Sharon was the most beautiful, kindest, sweetest person I have ever met. Not a day goes by that I do not think about her. She is greatly missed.

*** Posted by Marianne Ritter on 2009-04-18 ***

Hi Sharon,

I just wanted to say that we really miss you. It's funny how time has gone by, but your memory is always with me. I will never forget all of our times, good times, together. I often speak to my wife and kids about you and tell them as much as I can about you. You were such a great influence on my life, and I wish you could still be here. I have some pics of me, you, and Uly that I keep and look at from time to time. I like reading the comments by all your friends here because it brings back memories and also reminds me of what a great person you are. Well, this is your 7th year in heaven, please continue to bless us all.... I love you and miss you always....

The Marrero family

*** Posted by albie on 2008-09-11 ***

Sharon was my best friend growing up in Astoria. I have such fun memories of her. I fell to my knees when I heard of her passing. So sad. Such a beautiful girl with a beautiful heart. You are missed soooo very much every day. We love you....

*** Posted by M. Villa on 2007-09-11 ***

Dear Sharon,

I will never forget your beautiful spirit and how helpful and friendly you were to me at Harris Beach. I thought you worked so hard, and I told you we should take a break one evening and go to Windows of the World. You promised we would with a huge smile on your face.... That was Monday evening, Sept. 10. Words cannot express the sorrow in my heart when I asked about you in the days that followed. I did not know you very long, but I know you were a beautiful person inside and out, you were full of life, extremely classy, and simply special. You were the absolute model latina woman. Thank you, amiga, for the imprint you left in my heart and memory. I will never forget you. May God bless your soul.

In loving memory always,
J.

*** Posted by J. on 2007-09-10 ***

Sharon no words can express how much you are missed. You're in my thoughts, in my dreams and in my prayers. I will never forget you!

Your friend, Ant

*** Posted by antonella villa on 2006-10-19 ***

It' been 5 years... and I have a knot in my throat thinking about you... We had some good laughs....Hugs and kisses..... We will laugh again... MUAH! xoxoxo

*** Posted by NV on 2006-09-12 ***

You are forever with me. I miss you and your contagious smile. We had good times living at 514 4th steet Union City, the best apartment building in Jersey! You were always dressed fabulous no matter what even when walking back and forth to catch the 125 bus on Kennedy Blvd into the city! I love you and I KNOW we will see each other again... til then

*** Posted by Kim Santiago on 2006-09-11 ***

May 31, 2002
To my Dear Friend Sharon, Flaca, I'm still shock that I lost u on Sept 11. I just can't believe it. I feel your presence all the time, everytime I wear my clothes that I lend you whenever you wanted to look pretty for Ulisys, you would go upstairs to my house and you would pick my pretty skirts and little tops that you loved. All that time we hung out in your apartment sharing about our love life and giving each other advices about our boyfriends, remember ? I have all of your memories everywhere with me. In my closet, my car whenever and the little things u gave me as I was helping you move when you were going to Florida. It's amazing when I said to you "Flaca that's a cute purse" that u had from Gucci in the living room. And u said, "u like it and said "ok gorda, here I give it as my present so u could always remember me" and u said "but I still want my perfume Romance, ok", while laughing. Flaca, I miss you sooo much. I dream about you,is like I still feel you here with me. Why you Flaca, why you? I had a dream with you that you were alive and I said to you "Flaca, u are alive! I hugged you and kissed you and kept saying you are here. And u replied to me in spanish, "pues claro nina como piensas que estoy muerta". I heard your voice in my mind so clear, I was so happy to see you in my dreams again but then I woke up and that's all it was a dream.
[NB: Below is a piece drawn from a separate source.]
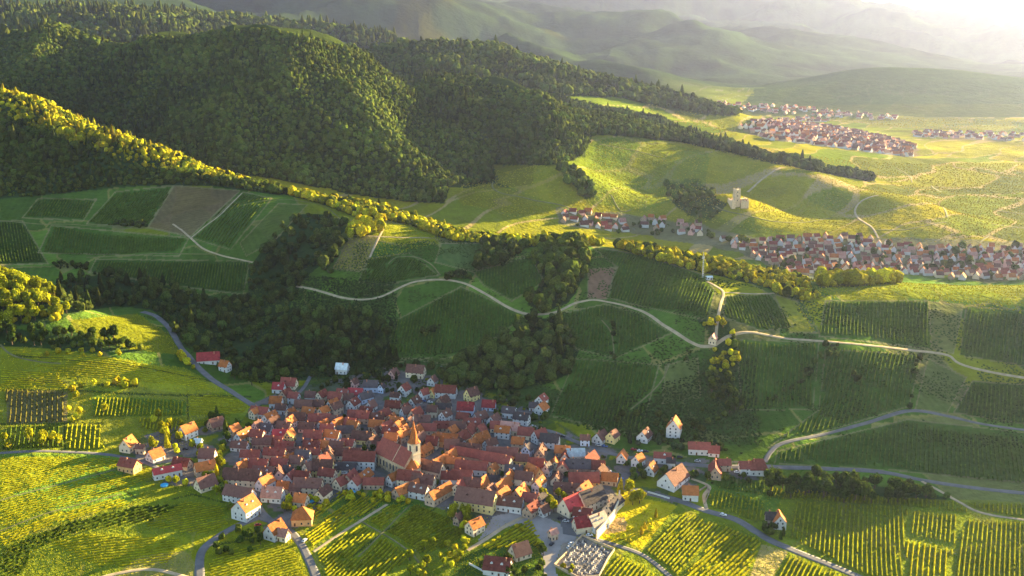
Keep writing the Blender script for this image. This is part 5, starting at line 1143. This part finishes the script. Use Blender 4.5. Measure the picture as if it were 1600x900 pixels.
# single trees and small groups with their own places: (phrase, poly, number, radius, tint, conifer share)
ZON = [('in the garden plots left of the hamlet', [(225,655),(290,655),(285,700),(230,705)], 16, (1.8,3.6), YL, .1),
 ('beside the striped left vineyards', [(0,690),(100,680),(108,700),(0,706)], 7, (2.5,4.2), YL, 0), ('in the hedge of the sunlit left field', [(100,598),(215,596),(215,608),(100,606)], 11, (1.6,2.6), LT, 0),
 ('in the bush row across the left field', [(60,552),(190,548),(190,560),(60,560)], 10, (1.5,2.4), LT, 0), ('between the left field plots', [(104,610),(120,610),(130,660),(106,660)], 6, (1.8,2.8), LT, 0),
 ('along the valley road on the left', [(272,542),(290,558),(345,600),(338,604),(280,562)], 11, (1.6,2.8), YL, 0), ('above the valley road farm', [(250,500),(275,520),(320,555),(380,575),(400,600),(385,610),(350,585),(300,552)], 12, (2.2,3.8), MD, .1),
 ('around the hamlet houses', [(255,700),(350,690),(360,770),(330,775),(300,765),(240,755)], 20, (1.8,3.2), LT, .1), ('between hamlet and village', [(300,650),(395,640),(400,690),(350,700),(310,690)], 13, (1.9,3.3), MD, .15),
 ('on the triangle of the lower left road', [(325,835),(400,820),(415,850),(400,868),(330,872)], 15, (1.6,3.0), MD, 0), ('in the front left gardens', [(340,755),(365,750),(380,800),(360,800)], 6, (1.6,2.6), MD, 0),
 ('in the gardens below the left block', [(425,785),(500,770),(525,790),(470,808),(440,800)], 14, (1.6,2.8), YL, 0), ('in the gardens below the church row', [(525,760),(640,770),(660,790),(600,790),(540,785)], 15, (1.5,2.6), YL, 0),
 ('at the front edge of the barns', [(690,800),(735,800),(730,830),(700,822)], 8, (2.2,3.4), YL, 0), ('in the thicket at the bottom centre', [(640,865),(740,835),(730,880),(690,905),(640,905)], 20, (1.6,3.0), LT, 0),
 ('around the bottom red-roofed house', [(790,860),(850,850),(855,905),(800,905),(740,880)], 15, (1.6,2.9), MD, 0), ('in the clump by the winery', [(846,778),(882,772),(884,798),(850,805)], 7, (2.6,4.4), YL, 0),
 ('at the upper edge of the park', [(965,765),(1000,768),(1005,788),(972,792)], 6, (2.4,4.4), YL, .2), ('scattered on the sunlit park lawn', [(945,835),(1000,800),(1050,798),(990,858),(950,850)], 11, (1.0,1.9), YL, .2),
 ('below the grey car park', [(905,755),(935,745),(985,735),(1010,740),(1015,752),(990,756)], 6, (1.8,3.2), MD, .1), ('in the gardens of the east road', [(950,725),(1050,735),(1110,748),(1160,745),(1180,755),(1060,745)], 12, (1.6,2.6), MD, .2),
 ('behind the east road houses', [(890,670),(1100,690),(1160,712),(1060,705),(900,688)], 15, (1.6,2.8), BL, .3), ('around the lone vineyard house', [(1195,812),(1212,830),(1232,842),(1215,848),(1195,832)], 8, (1.5,2.6), MD, .3),
 ('among the top row houses', [(510,590),(600,585),(690,600),(720,612),(640,625),(560,612),(500,612)], 24, (1.8,3.0), DK, .1), ('among the houses right of the church', [(775,640),(850,650),(880,690),(800,690),(760,670)], 16, (1.6,2.8), MD, .1),
 ('on the slope right of the top row', [(720,590),(790,600),(830,625),(800,640),(740,615)], 16, (1.9,3.2), DK, .1), ('in courtyards of the old village', [(420,640),(560,640),(700,680),(900,740),(880,770),(640,765),(480,760),(400,700)], 30, (1.3,2.4), MD, .05),
 ('inside the cemetery corner', [(875,888),(893,882),(900,898),(885,897)], 4, (1.0,1.7), LT, 0), ('in the field below the valley road', [(160,645),(172,645),(172,655),(160,655)], 1, (3,3.1), YL, 0),
 ('beside the square triangle', [(800,820),(845,850),(850,858),(835,850)], 4, (1.2,2), YL, 0)]
for ph_, poly, n, (r0, r1_), tint, con in ZON:
    pts = scatter_px(poly, n * 3, 1, n * 7 + int(poly[0][0]), 400, 4000); c = 0
    loc = []
    for X, Y, z, u, v in pts:
        if c >= n: break
        r = random.uniform(r0, r1_)
        if any(abs(X - f_[0]) < f_[2] + r * .4 and abs(Y - f_[1]) < f_[2] + r * .4 and (X - f_[0]) ** 2 + (Y - f_[1]) ** 2 < (f_[2] * .8 + r * .5) ** 2 for f_ in FOOT): continue
        if any((X - a) ** 2 + (Y - b_) ** 2 < (r * 1.1) ** 2 for a, b_ in loc): continue
        if any(np.min((Q[:, 0] - X) ** 2 + (Q[:, 1] - Y) ** 2) < (hw + r * .5) ** 2 for Q, hw in RIB): continue
        loc.append((X, Y)); cc = random.random() < con; TREES.append([X, Y, z, r * (.7 if cc else 1), r * (1.7 if cc else 1.15), tint, cc, ph_]); c += 1
zoned = [t for t in TREES if t[7]]; zoned.sort(key=lambda t: -t[3] / t[1])
things = zoned[:300]; tid = {id(t) for t in things}
print('trees', len(TREES), 'zoned', len(zoned))
# near trees: trunk with limbs and a crown of many small leaf sprays in lumpy clusters
def leafy(seed, con=False):
    r = np.random.default_rng(seed); V = []; F = []; Cc = []
    nb = 16 if not con else 1
    cl = []
    for k in range(nb):
        d = r.standard_normal(3); d /= np.linalg.norm(d); d[2] = d[2] * .8 + .15; cl.append((d * r.uniform(.35, .68), r.uniform(.30, .48)))
    for k in range(520):
        if con:
            t = r.random() ** .8; a = r.uniform(0, 6.283); rad = (1 - t) * .95 + .05; rad *= .8 + .25 * math.sin(t * 38); p = np.array([rad * math.cos(a), rad * math.sin(a), -1.1 + t * 3.0]); sz = r.uniform(.14, .26); nr = np.array([math.cos(a), math.sin(a), .5])
        else:
            c, rad = cl[k % nb]; d = r.standard_normal(3); d /= np.linalg.norm(d); p = c + d * rad * r.uniform(.75, 1.05); sz = r.uniform(.10, .20); nr = d * .7 + p * .5 + np.array([0, 0, .25])
        nr = nr + r.normal(0, .45, 3); nr /= np.linalg.norm(nr); t1 = np.cross(nr, r.standard_normal(3)); t1 /= np.linalg.norm(t1); t2 = np.cross(nr, t1)
        n = len(V); sh = r.uniform(.75, 1.25)
        V += [p - t1 * sz - t2 * sz * .6, p + t1 * sz * 1.1 - t2 * sz * .5, p + t1 * sz * .5 + t2 * sz, p - t1 * sz * .8 + t2 * sz * .7]
        F.append([n, n + 1, n + 2, n + 3]); Cc += [[sh, sh, sh]] * 4
    # dark interior mass so the crown does not read as confetti
    n = len(V); core = (cone_lump(seed) if con else crown_lump(seed)) * (.62 if con else .60); V += list(core); F += [[n + i for i in f] for f in IF]; Cc += [[.8, .8, .8]] * len(core)
    return np.array(V), F, np.array(Cc)
def trunk_mesh(seed):
    r = random.Random(seed); V, F = [], []
    def limb(p, q, r0, r1):
        d = (Vector(q) - Vector(p)).normalized(); a = d.orthogonal().normalized(); b2 = d.cross(a); n = len(V)
        for P, rr in ((p, r0), (q, r1)):
            for k in range(6): t = k * math.pi / 3; o = a * math.cos(t) * rr + b2 * math.sin(t) * rr; V.append((P[0] + o[0], P[1] + o[1], P[2] + o[2]))
        for k in range(6): F.append([n + k, n + (k + 1) % 6, n + 6 + (k + 1) % 6, n + 6 + k])
    limb((0, 0, -1.9), (.03, 0, -.5), .10, .07)
    for k in range(4): a = k * 1.57 + r.random(); limb((.03, 0, -.6), (.5 * math.cos(a), .5 * math.sin(a), r.uniform(-.1, .3)), .06, .02)
    limb((.03, 0, -.5), (0, 0, .4), .06, .02)
    return make_mesh('trunk', V, F, mats=[mbark])
LEAF = {}
def crown_proto(tint, k, con):
    key = (tint, k, con)
    if key not in LEAF:
        V, F, Cc = leafy(k + (90 if con else 0), con)
        LEAF[key] = make_mesh('crown', V, F, cols=Cc * np.array(tint if not con else tuple(.8 * c for c in tint)), mats=[ml])
    return LEAF[key]
TRK = [trunk_mesh(k) for k in range(3)]
TW = {YL: 'bright yellow-green', LT: 'sunlit light green', MD: 'mid green', DK: 'dark green', BL: 'bluish green'}
byz = {}
for t in things: byz.setdefault(t[7], []).append(t)
for ph_, ts in byz.items():
    ts.sort(key=lambda t: project(t[0], t[1], t[2])[0])
    for i, (X, Y, z, r, h, tint, con, _) in enumerate(ts):
        zc = h * (1.0 if con else 1.35)
        e = empty('conifer' if con else 'tree', (X, Y, z)); e.rotation_euler = (0, 0, random.uniform(0, 6.28))
        c = link('crown', crown_proto(tint, random.randrange(5) if not con else random.randrange(2), con), e, (0, 0, zc)); c.scale = (r, r, h)
        k = link('trunk', TRK[random.randrange(3)], e, (0, 0, zc)); k.scale = (r, r, zc / 1.8)
        kind_ = 'conical' if con else 'round'
        lab = f'{TW[tint]} {kind_} tree, {ordw(i)} {ph_}' if len(ts) <= 24 else f'{TW[tint]} {kind_} tree standing {ph_}'
        tag(e, lab, 'tree', 'trees ' + ph_ if len(ts) <= 24 else kind_ + ' trees ' + ph_)
# garden shrubs of the village, each its own thing
SHZ = [('along the upper edge of the village', [(440,600),(600,570),(720,590),(860,640),(860,680),(760,640),(620,600),(440,625)], 24), ('in the left half of the village', [(400,640),(600,640),(600,770),(420,790)], 24), ('in the right half of the village', [(600,640),(900,690),(940,760),(850,800),(620,770)], 24), ('in gardens along the east road', [(900,670),(1190,700),(1190,755),(1060,760),(900,720)], 22)]
for ph_, poly, n_ in SHZ:
    pts = scatter_px(poly, n_ * 5, 2, n_ + int(poly[0][0]), 400, 5000); c_ = 0; pts.sort(); sel = []
    for X, Y, z, u, v in random.Random(3).sample(pts, len(pts)):
        if c_ >= n_ or any((X - f_[0]) ** 2 + (Y - f_[1]) ** 2 < (f_[2] * .8 + 1) ** 2 for f_ in FOOT) or any(np.min((Q[:, 0] - X) ** 2 + (Q[:, 1] - Y) ** 2) < (hw + 1) ** 2 for Q, hw in RIB): continue
        sel.append((u, X, Y, z)); c_ += 1
    for i, (u, X, Y, z) in enumerate(sorted(sel)):
        r = random.uniform(.9, 1.7); o = link('shrub', crown_proto(random.choice([MD, LT, DK]), random.randrange(5), False), None, (X, Y, z + r * .5)); o.scale = (r * 1.2, r * 1.2, r * .8); o.rotation_euler = (0, 0, i)
        tag(o, f'low leafy garden shrub, {ordw(i)} {ph_}', 'shrub', 'shrubs ' + ph_)
# the rest: woods as one mass
rest = [t for t in TREES if id(t) not in tid]
arr = np.array([[t[0], t[1], t[2], t[3], t[4], *t[5], t[6]] for t in rest], float)
Vs, Fs, Cs, n = [], [], [], 0
near_m = arr[:, 1] < 1330
for con in (0, 1):
    for pi, P in enumerate(CONE if con else PROT):
        sel = np.nonzero((arr[:, 8] == con) & ((np.arange(len(arr)) * 7919 % (len(CONE) if con else len(PROT))) == pi))[0]
        if len(sel) == 0: continue
        A_ = arr[sel]; th = rng.uniform(0, 6.283, len(sel)); c, s = np.cos(th)[:, None], np.sin(th)[:, None]
        x = (P[None, :, 0] * c - P[None, :, 1] * s) * A_[:, 3:4] + A_[:, 0:1]; y = (P[None, :, 0] * s + P[None, :, 1] * c) * A_[:, 3:4] + A_[:, 1:2]
        zz = P[None, :, 2] * A_[:, 4:5] + A_[:, 2:3] + A_[:, 4:5] * (.9 if not con else 1.1)
        Vs.append(np.stack([x, y, zz], -1).reshape(-1, 3)); Fs.append((IF[None] + (np.arange(len(sel)) * len(P))[:, None, None]).reshape(-1, 3) + n); n += len(sel) * len(P)
        tone = rng.uniform(.55, 1.5, len(sel)) * (1 + .6 * fbm(A_[:, 0], A_[:, 1], 110, 3, 31)).clip(.4, 2)
        col = A_[:, 5:8] * tone[:, None]; yel = rng.random(len(sel)); col[:, 0] *= 1 + .35 * yel; 
        if con: col *= .65
        Cs.append(np.repeat(np.clip(col, .006, .4), len(P), axis=0))
me = make_mesh('woodland', np.concatenate(Vs), np.concatenate(Fs), cols=np.concatenate(Cs), mats=[ml])
tag(link('woodland', me), 'dense broadleaf woods covering the hills, ridge crest and gullies', 'woodland', kind='stuff')
print('woodland faces', len(me.polygons))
Flaca, I missed your memorial and I'm so sorry. If you only knew how much I wanted to be there. I would ask Danette everyday if she found out anything from your family, everyday I would call her and ask her "did you find out anything, and she kept saying no and no. I swear to my dear God and he knows how much I really wanted to be there, with your family and your presence. Flaca, yesterday 5/30/2002 which they did a memorial service, a lady came inside my job. She looked exactly like you, it was so weird and sad and nice in a way that I was looking at you again. She had your small eyes, your eyebrows, your nose except she was short, not tall and blonde hair. I kept looking at you but with blonde hair. After she left I had you in my mind and I was so sad, I started to tear and tear without being able to stop. I miss you flaquita, I miss you so much. I know that you are with the angels and u are in a good place but I'll always miss you. I want God to let me see you one day again. We became so close friends, we were there for each other at all times. It makes it so hard for me all the time because everything of me has a memory of you. I'll miss you always Flaca, I will always keep in my heart and my memories. Someday we'll see each other again and laugh together again. I love you! Tu amiga, Nicky!
  Niurka Figueredo (Union City, NJ )

*** Posted by Nicky Figueredo on 2006-09-11 ***

This fifth anniversary of that horrible day is marked with sadness and despair, so many images of death and destruction, so many broken hearts, so much loss, while each day takes us further away from those horrific moments on 9/11/01 it only takes one thought to open up the floodgate of memories. The beautiful people who were lost that day were just going about their daily lives, looking forward to finishing their days and reuniting with their husbands, wives, children and friends later. But all of their future days were taken from them. And all of those future moments shared with their loved ones will never be realized. My heart cries out to everyone in pain hoping that they know how they are loved by so many.  You are not alone in your sadness.

*** Posted by Stephen Rolirad on 2006-09-11 ***

Sharon I can not believe you have been gone for 5 years. With a heavy heart I think of you and how much we use to laugh together. I especially miss our girl talks and hanging out in my mothers basement. I miss you so much and think of you often. I stil have a picture of you from my baby shower. I look at it often not to forget your face as I know I will never forget you. Rest in peace my friend. I love you and will never forget you.